Fraser, contra. If notice of trial had been given, the appearance of Smith, either authorized or not, was not material, but here the plaintiff himself committed the first error, he not having given notice of trial. The fact of a counsel being retained in a cause gives him no power to waive notice of trial. Swinton v. Swinton, (5 Ex. N. S. 590) is quite conclusive on this point.

Cur. adv. vult.

ALLEN, J., now delivered the judgment of the Court.

The difficulty in this case arose from the plaintiff's attorney not having given notice of trial. The defendant and his attorney are blameless. When the cause was called on, Mr. Smith, who had been retained as counsel on a former trial, supposing that notice of trial had been given, and that the defendant was on his way to the Court, applied to the Judge to postpone the trial, and when the Judge refused to do so, and the trial proceeded, he acted as counsel for defendant, though, it appears by the affidavit, without any authority from the defendant. Had Mr. Smith not appeared, the verdict would have been set under with costs. As the matter now stands, we think the defendant ought not to be precluded, by the unauthorized act of Mr. Smith, from having an opportunity of defending the suit. The verdict will therefore be set aside, but, under the circumstances, without costs.

RANKIN et al. v. MITCHELL.

APRIL 24th, 1869.

S, who was building a ship for plaintiffs, being indebted to them, agreed to transfer the vessel to H, one of the plaintiffs, together with all materials for construction then procured, S to finish vessel at his own cost, and rig and equip her with rigging to be provided by plaintiff. The vessel, when finished, to be registered in the name of H. Canvas, cordage and wire were procured by L at plaintiff's store; and, while being prepared for the vessel, were taken by the sheriff under an execution against S, when $150 worth of labor had been expended upon them. Held, That under the agreement the property in she sails and rigging remained in plaintiffs, and that the fact of the articles being charged to S in plaintiffs' books was not conclusive to shew a sale to S, but was a question for the jury.
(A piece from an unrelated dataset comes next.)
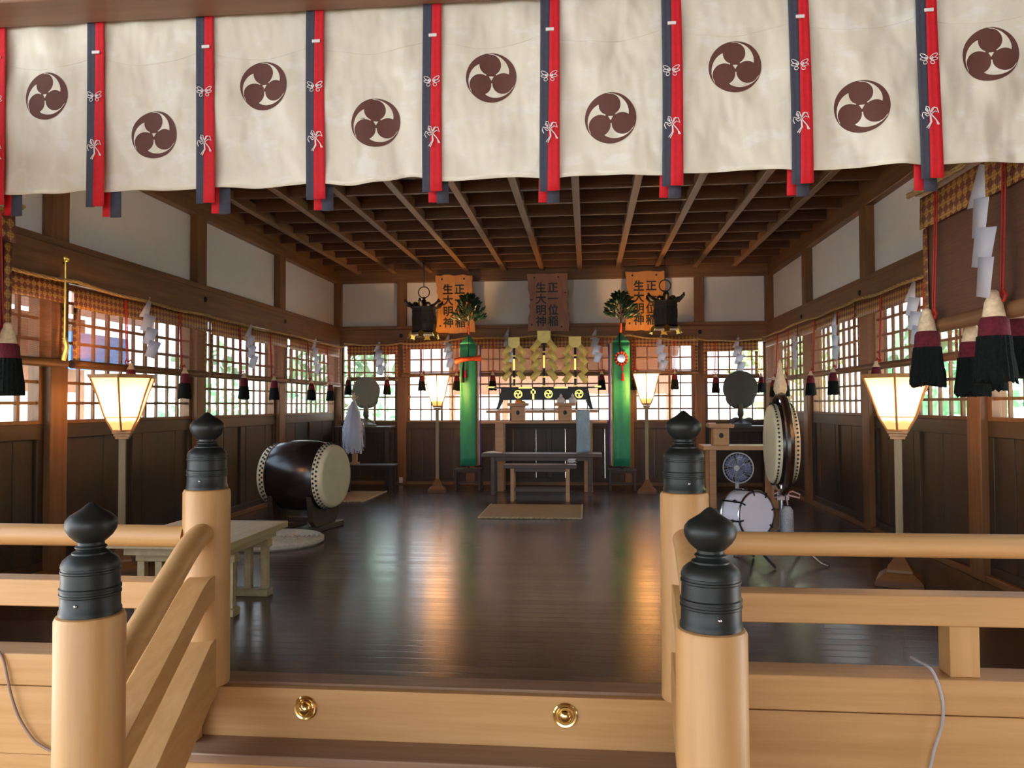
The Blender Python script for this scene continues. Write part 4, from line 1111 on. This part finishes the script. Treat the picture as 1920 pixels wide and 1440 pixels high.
MB().box(-.06, .06, -.06, .06, 0, .03).box(-.035, .035, -.035, .035, .03, .16).build('block', W['altar'], t, bev=.003)
MB().cyl((0, 0, .1), (-.02, 0, 1.06), .013, n=10).build('stick', W['paleZ'], t)
m = MB(); random.seed(11)
for k in range(120):
    a = random.uniform(0, 2*PI); rr = random.uniform(.05, 1)**.5; zt = .97-.05*random.random(); zb = .16+.12*random.random()
    d = Vector((math.cos(a), math.sin(a), 0)); wv = random.uniform(.008, .014); s_ = Vector((-d.y, d.x, 0))*wv
    pts = []
    for j in range(6):
        q = j/5; rad = .02+.155*rr*min(1, q*1.6)**.6; ph = .012*(1 if j % 2 else -1)
        pts.append(Vector((-.02, 0, 0))+d*rad+Vector((-d.y, d.x, 0))*ph+Vector((0, 0, zt+(zb-zt)*q)))
    V = []
    for p in pts: V += [p-s_, p+s_]
    m.add(V, [(2*j, 2*j+1, 2*j+3, 2*j+2) for j in range(5)])
o = m.build('paper_strips', P['thinpaper'], t, 'many hanging white paper strips', recalc=False)
m = MB()
for a in (-.6, -.2, .2, .6, 1.0): m.tube([(-.02, -.02, .97), (-.02+.09*math.sin(a), -.03, 1.06+.03*math.cos(3*a))], .007, 6)
m.build('cord_tie', P['cream'], t)
# right: offering stand on a table in front of the corner
table('side_table', 'pale-edged wooden table at right carrying a single offering stand', 'table', 1.50, 2.52, 10.2, 10.65, .805, .055, W['altar'], .10+.29, .042, 0, inset=.07)
sanbo('single wooden offering stand at right, in front of the dark round mirror', (1.745, 10.42, .805), .98)
o = MB().box(-.05, .05, -.035, .035, 0, .018).build('pink_note', plain('pink_paper', (.7, .38, .36), .8)); o.location = (1.615, 10.30, 1.0855); o.rotation_euler = (0, 0, .2)
tag(o, 'small folded pink paper on the left corner of the single offering stand', 'paper')
# ================================================================== RIGHT: FLAT DRUM, SNARE, FAN
dx, dy, dz = 1.672, 6.9, 1.0
t = thing('flat_drum', 'flat upright drum with cream heads in a black ring stand, at right', 'drum', (dx, dy, 0))
ax = Vector((math.cos(-.06), math.sin(-.06), 0)); A = axm(ax); c = Vector((0, 0, dz))
MB().lathe([(.335, -.065), (.352, -.025), (.355, 0), (.352, .025), (.335, .065)], 56, A, c).build('shell', P['drum'], t)
for s in (-1, 1):
    k = MB().mat(0).lathe([(r, s*z) for r, z in [(.347, .045), (.343, .070), (.338, .086), (.326, .097), (.305, .101), (.1, .099), (0, .099)]], 56, A, c).mat(1)
    for j in range(60): q = 2*PI*j/60; k.ball(c+A @ Vector((.349*math.cos(q), .349*math.sin(q), s*.074)), .010, 6)
    k.build('drum_head', [P['skin'], P['iron']], t, 'cream drum skin with black tacks')
k = MB(); n = 64; ro, ri, hw = .445, .39, .032
k.tube([c+A @ Vector(((ro+ri)/2*math.cos(2*PI*j/n), (ro+ri)/2*math.sin(2*PI*j/n), 0)) for j in range(n)], .034, 8, True); k.build('ring_frame', P['drumring'], t)
m = MB().lathe([(.055, .43), (.075, .47), (.07, .52), (.045, .58), (.03, .64), (.02, .70), (0, .74)], 14, Matrix.Diagonal(Vector((.75, 1, 1))), c); m.build('flame_finial', P['cream'], t, 'pale flame-shaped finial')
for s in (-1, 1): MB().cyl(c+A @ Vector((0, s*.36, 0)), c+A @ Vector((0, s*.43, 0)), .012, n=8).build('ring_bolt', P['chrome'], t)
m = MB().box(-.05, .05, -.05, .05, .52, .60).cyl((0, 0, .10), (0, 0, .56), .022, n=14); m.build('post', P['chrome'], t)
for a in (5.5, .9, 2.7):
    MB().tube([(0, 0, .28), (.14*math.cos(a), .14*math.sin(a), .16), (.36*math.cos(a), .36*math.sin(a), .025), (.42*math.cos(a), .42*math.sin(a), .012)], .012, 8).build('leg', P['chrome'], t)
m = MB()
for s in (-1, 1): m.tube([(.02, -.07, .58), (.02+s*.05, -.085, .60), (.02+s*.11, -.09, .575), (.02+s*.105, -.09, .545), (.02+s*.04, -.085, .56), (.02, -.075, .57)], .007, 6)
m.tube([(.02, -.07, .9), (.02, -.075, .75), (.02, -.07, .58), (.03, -.08, .48)], .006, 6); m.build('bow_cord', P['pinkcord'], t, 'pinkish knotted cord')
MB().lathe([(.03, .47), (.05, .44), (.055, .22), (.05, .205)], 20, None, (.02, -.09, 0)).build('tassel', P['silver'], t, 'silver grey tassel')
t = thing('snare_drum', 'small drum with white heads and black claw hooks, beside the flat drum', 'drum', (1.345, 6.72, 0))
ax = Vector((.55, -.83, .02)).normalized(); A = axm(ax); c = Vector((0, 0, .42))
MB().lathe([(.185, -.10), (.19, -.07), (.19, .07), (.185, .10)], 40, A, c).build('shell', P['drumwhite'], t)
for s in (-1, 1):
    MB().lathe([(.185, s*.10), (.18, s*.112), (0, s*.112)], 40, A, c).build('drum_head', P['drumwhite'], t)
    MB().tube([c+A @ Vector((.197*math.cos(2*PI*j/40), .197*math.sin(2*PI*j/40), s*.100)) for j in range(40)], .009, 6, True).build('hoop', P['chrome'], t)
m = MB()
for j in range(8):
    q = 2*PI*j/8+.2; e = lambda r, z: c+A @ Vector((r*math.cos(q), r*math.sin(q), z))
    m.tube([e(.165, .118), e(.205, .112), e(.205, -.11), e(.165, -.118)], .007, 6)
    m.ball(e(.215, .04), .016, 6)
m.build('claw_hooks', P['black'], t)
for a in (1.2, 3.3, 5.4):
    MB().tube([(.13*math.cos(a), .13*math.sin(a), .24), (.05*math.cos(a), .05*math.sin(a), .18), (.28*math.cos(a), .28*math.sin(a), .012)], .011, 8).build('leg', P['black'], t)
MB().cyl((0, 0, .15), (0, 0, .25), .018, n=10).build('column', P['black'], t)
t = thing('electric_fan', 'grey electric fan with bluish blades standing behind the small white drum', 'fan', (1.66, 8.8, 0))
MB().lathe([(.18, 0), (.18, .02), (.10, .045), (.03, .06)], 28).build('base', P['steel'], t)
MB().cyl((0, .03, .05), (0, .03, .60), .022, n=14).build('pole', P['steel'], t)
c = Vector((0, -.04, .64)); A = axm((-.45, -.89, .05))
MB().lathe([(.035, -.14), (.055, -.12), (.055, -.05), (.03, -.03)], 18, A, c).build('motor', P['steel'], t)
m = MB()
for j in range(26):
    q = 2*PI*j/26; e = lambda r, z, q=q: c+A @ Vector((r*math.cos(q+r*1.5), r*math.sin(q+r*1.5), z))
    m.tube([e(.03, .055), e(.09, .052), e(.15, .03), e(.165, 0)], .0018, 4); m.tube([e(.03, -.05), e(.1, -.045), e(.165, 0)], .0018, 4)
m.tube([c+A @ Vector((.166*math.cos(2*PI*j/40), .166*math.sin(2*PI*j/40), 0)) for j in range(40)], .008, 6, True)
m.tube([c+A @ Vector((.1*math.cos(2*PI*j/30), .1*math.sin(2*PI*j/30), .05)) for j in range(30)], .0025, 5, True)
m.lathe([(.03, .06), (.03, .05)], 16, A, c); m.build('grille', P['steel'], t)
for j in range(5):
    q = 2*PI*j/5
    MB().sheet(lambda a, b, q=q: c+A @ Vector(((.03+.115*b)*math.cos(q+(a-.5)*1.0), (.03+.115*b)*math.sin(q+(a-.5)*1.0), -.015+.03*a)), 5, 5).build('blade', P['fanblue'], t, thick=.003, recalc=False)
MB().lathe([(.03, -.02), (.03, .02), (0, .03)], 14, A, c).build('hub', P['fanblue'], t)
# small socket on the back wall
o = MB().box(-.032, .032, -.012, 0, -.05, .05).box(-.02, .02, -.02, -.012, -.035, -.005).build('power_outlet', P['paper'], bev=.003)
o.location = aY(752, 900, 12.935); tag(o, 'tiny white power outlet low on the back wall pillar', 'outlet')
# ================================================================== OUTSIDE
g = MB().box(-13, 13, -40, 2.2, -.66, -.61).build('ground', P['paving']); st(g)
g = MB().box(-40, 40, -40, 60, -.72, -.66).build('ground', P['gravel']); st(g)
def house(label, x, y, w, d, h, rz, band=True):
    t = thing('outbuilding', label, 'building', (x, y, -.62), rz, 'buildings outside the windows')
    MB().box(-w/2, w/2, -d/2, d/2, 0, h).build('wall', P['outwall'], t)
    m = MB().box(-w/2-.03, w/2+.03, -d/2-.03, -d/2, h*.62, h)
    k = -w/2
    m.build('timber_band', P['outwood'], t)
    while k <= w/2+.01:
        MB().box(k-.08, k+.08, -d/2-.05, -d/2, 0, h).build('pillar', P['outwood'], t); k += w/4
    MB().prism([(-d/2-1.0, h-.1), (0, h+1.6), (d/2+1.0, h-.1), (d/2+1.0, h+.1), (0, h+1.9), (-d/2-1.0, h+.1)], -w/2-.8, w/2+.8, lambda a, b, q: (q, a, b)).build('roof', P['roof'], t)
    return t
house('pale building with brown timber beyond the middle windows of the back wall', -.7, 22, 5.6, 4, 3.6, 0)
house('pale building with brown timber roof beyond the left windows', -11.5, 9.2, 9, 4, 3.6, PI/2)
o = MB().box(-.03, .03, -1.0, .9, .1, .75).build('blue_screen', P['glassblue']); o.location = (-8.9, 13.3, 1.9)  # panel coloured blue to stand for sky reflected in the building's windows
tag(o, 'bright blue panel painted as reflected sky, seen high through the left windows', 'panel')
def tree(label, x, y, h, r, m_, seed):
    t = thing('garden_tree', label, 'tree', (x, y, -.62), 0, 'trees outside the windows'); random.seed(seed)
    MB().cyl((0, 0, 0), (.1, 0, h*.6), .14, .07, 8).build('trunk', P['trunk'], t)
    k = MB()
    for i in range(520):
        u = random.uniform(-1, 1); a = random.uniform(0, 2*PI); q = random.random()**.4
        p = Vector((r*q*math.cos(a)*math.sqrt(1-u*u), r*q*math.sin(a)*math.sqrt(1-u*u), h*.6+h*.42*q*u))
        e = Vector((random.uniform(-1, 1), random.uniform(-1, 1), random.uniform(-1, 1))).normalized()*.13*r; f_ = e.orthogonal().normalized()*.09*r
        k.add([p-e, p+f_, p+e, p-f_], [(0, 1, 2, 3)])
    k.build('crown', m_, t, recalc=False); return t
for i, (x, y, h, r, m_, w_) in enumerate(((-6.2, 19.5, 4.2, 1.5, 'hedge', 'green tree beyond the window left of the left round mirror'),
        (4.9, 19.5, 4.6, 1.5, 'tree', 'bright green tree beyond the right end window of the back wall'),
        (7.6, 6.6, 4.2, 1.9, 'tree', 'leafy tree beyond the right windows, nearest the front'),
        (8.2, 11.0, 4.6, 1.9, 'tree', 'leafy tree beyond the right windows, middle of three'),
        (7.4, 15.2, 4.2, 1.8, 'hedge', 'leafy tree beyond the right windows, close to back corner'),
        (-8.4, 16.4, 3.4, 1.0, 'hedge', 'bushy tree beyond the left windows near the back corner'))):
    tree(w_, x, y, h, r, P[m_], 20+i)
# ------------------------------------------------------------------ light
wd_ = bpy.data.worlds.new('sky'); S.world = wd_; wd_.use_nodes = True
n = wd_.node_tree.nodes; l = wd_.node_tree.links; bg = n['Background']
t = n.new('ShaderNodeTexCoord'); sp = n.new('ShaderNodeSeparateXYZ'); l.new(t.outputs['Generated'], sp.inputs[0])
c = ramp(n, l, sp.outputs['Z'], [(.0, (.92, .96, 1, 1)), (.6, (.62, .78, 1, 1))]); l.new(c, bg.inputs['Color'])
bg.inputs['Strength'].default_value = WORLD
sn = bpy.data.lights.new('sun', 'SUN'); sn.energy = SUN; sn.angle = .01; sn.color = (1, .97, .93)
so = bpy.data.objects.new('sun', sn); COL.objects.link(so)
so.rotation_euler = Vector((-.18, .40, -.9)).to_track_quat('-Z', 'Y').to_euler()
S.view_settings.view_transform = 'Standard'; S.view_settings.look = 'None'
S.view_settings.gamma = 1; S.view_settings.use_curve_mapping = False
S.view_settings.exposure = EXPO
cy = S.cycles
cy.use_denoising = True
try: cy.denoiser = 'OPENIMAGEDENOISE'
except Exception: pass
cy.max_bounces = 7; cy.diffuse_bounces = 4; cy.glossy_bounces = 4; cy.transmission_bounces = 4; cy.transparent_max_bounces = 10
cy.caustics_reflective = False; cy.caustics_refractive = False; cy.sample_clamp_indirect = 6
That the plaintiff was entitled to recover the value of the sails and rigging when taken.

Trespass against the sheriff of Northumberland for unlawfully taking a quantity of sails and rigging tried before ALLEN, J., at the last Northumberland Circuit. The defendant justified the taking under an execution against one Sinclair, and the question was whether by the terms of a certain agreement the property taken belonged to Sinclair or the plaintiffs. The facts of the case are fully set forth in the judgment of the Court. A verdict having been found for plaintiff, Needham, in Michaelmas Term last, obtained a rule nisi for a new trial on the grounds of misdirection and excessive damages.

A. L. Palmer, Q. C., shewed cause in Hilary Term. The only property that passed to Hutchison by this agreement was the wood and iron of which the vessel was composed. The object of the agreement was to divest the property from Sinclair, but the sails and rigging never passed out of the plaintiffs. The goods taken by the sheriff were never sold to Sinclair by the plaintiffs, for by doing so they would have defeated their own agreement by which they agreed to furnish the sails and rigging for the vessel. The fact of them being charged to Sinclair does not shew that they passed to him. [WELDON, J.: Suppose they had been burnt in the sail loft whose loss would it have been?] I should say the plaintiffs, for they were not making a sale but carrying out their agreement to supply certain articles. [ALLEN, J.: I thought at the trial that Sinclair did not go to buy the articles as a man would go to purchase in the ordinary way.] It cannot be contended, as was done by defendants, that the goods belonged to Hutchison, for that could only arise on their becoming a part of the vessel, which they never did; and the property being originally the plaintiffs, it is for defendants to shew that it passed from them. The damages were certainly not excessive, for the plaintiffs only recovered the value of the goods at the time they were taken.